Watched: Maleficent (2014).
Ah, this was fine. It wasn’t perfect, but it was still good, and I feel like that has to count for something when there are so many terrible films for kids out there. There’s also something kind of wonderful about how the men in this film are cursed to irrelevance - there’s a major twist toward the end (that effectively rewrites Sleeping Beauty, for the better) that puts Maleficent in the spotlight instead of the prince, and everything Sharlto Copley’s king does to stop Maleficent is ultimately a waste of time.
There were pitfalls - for all of the depth and brilliance of Angelina Jolie in the lead role, Elle Fanning as Aurora left me cold; I suspect that’s a combination of the curse of the story (the blessings that the other fairies bestow upon Aurora kind of guarantee that she’ll be tied to some very concrete, unwavering character traits) and the fact that Elle Fanning just isn’t a very good actress. There were some tonal issues, too; as powerful as the scene after Maleficent loses her wings was, it was so emotionally raw that I worry that kids might have nightmares about it. (That said, I worry that kids will have nightmares about the entirety of Tim Burton’s Alice in Wonderland, and that made a billion dollars, so maybe I don’t know what I’m talking about). The highs in this film were wonderful, but when mixed with the lows it made for an uneven experience.

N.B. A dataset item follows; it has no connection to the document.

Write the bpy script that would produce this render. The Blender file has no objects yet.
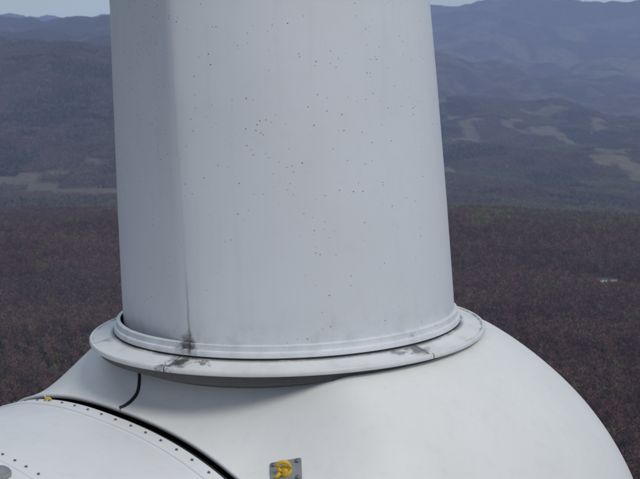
import bpy, bmesh, math, random
import numpy as np
from mathutils import Vector, Matrix
from mathutils.bvhtree import BVHTree
random.seed(4); rng=np.random.default_rng(7)
sc=bpy.context.scene
sc.view_settings.view_transform='Standard'; sc.view_settings.look='None'; sc.view_settings.exposure=0

# ---------------------------------------------------------------- materials
def newmat(name):
    m=bpy.data.materials.new(name); m.use_nodes=True
    nt=m.node_tree; nt.nodes.clear()
    try: m.cycles.emission_sampling='NONE'
    except Exception: pass
    return m,nt
def N(nt,t,**kw):
    n=nt.nodes.new(t)
    for k,v in kw.items():
        setattr(n,k,v)
    return n
def L(nt,a,b): nt.links.new(a,b)
def math_(nt,op,a,b=None,c=None,clamp=False):
    n=N(nt,'ShaderNodeMath',operation=op); n.use_clamp=clamp
    for i,v in enumerate((a,b,c)):
        if v is None: continue
        if isinstance(v,(int,float)): n.inputs[i].default_value=v
        else: L(nt,v,n.inputs[i])
    return n.outputs[0]
def mixc(nt,f,a,b):
    n=N(nt,'ShaderNodeMix',data_type='RGBA')
    for i,v in ((0,f),(6,a),(7,b)):
        if isinstance(v,(int,float)): n.inputs[i].default_value=v
        elif isinstance(v,tuple): n.inputs[i].default_value=(*v,1) if len(v)==3 else v
        else: L(nt,v,n.inputs[i])
    return n.outputs[2]
def noise(nt,vec,scale,detail=4,rough=.55):
    n=N(nt,'ShaderNodeTexNoise'); n.inputs['Scale'].default_value=scale
    n.inputs['Detail'].default_value=detail; n.inputs['Roughness'].default_value=rough
    L(nt,vec,n.inputs['Vector']); return n.outputs[0]
def ramp(nt,v,lo,hi):
    n=N(nt,'ShaderNodeMapRange',interpolation_type='SMOOTHSTEP')
    n.inputs[1].default_value=lo; n.inputs[2].default_value=hi
    L(nt,v,n.inputs[0]); return n.outputs[0]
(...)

It’s hard to get a good handle on this sort of stuff, because populist media that empowers women (both narratively and in terms of the actors involved) is still kind of new; there’s a reason that Frozen did extremely well, and it’s because the story it tells is something we haven’t really seen before. The problem, though, is in parsing how good it is after the refreshing element wears off; Avatar generated a ton of hype for its then-stunning visuals, but it all seems a little laughable now that we have a few years’ worth of distance and advances in technology. That’s not to say that Maleficent is Avatar, but if there’s an upward trend of women in interesting lead roles in kids’ movies, then this might start to look kind of average. And that’s probably a good thing. For now, though, this is worth seeing because it does what other films for children fail to do - it recognises that girls and women are just as human as boys and men.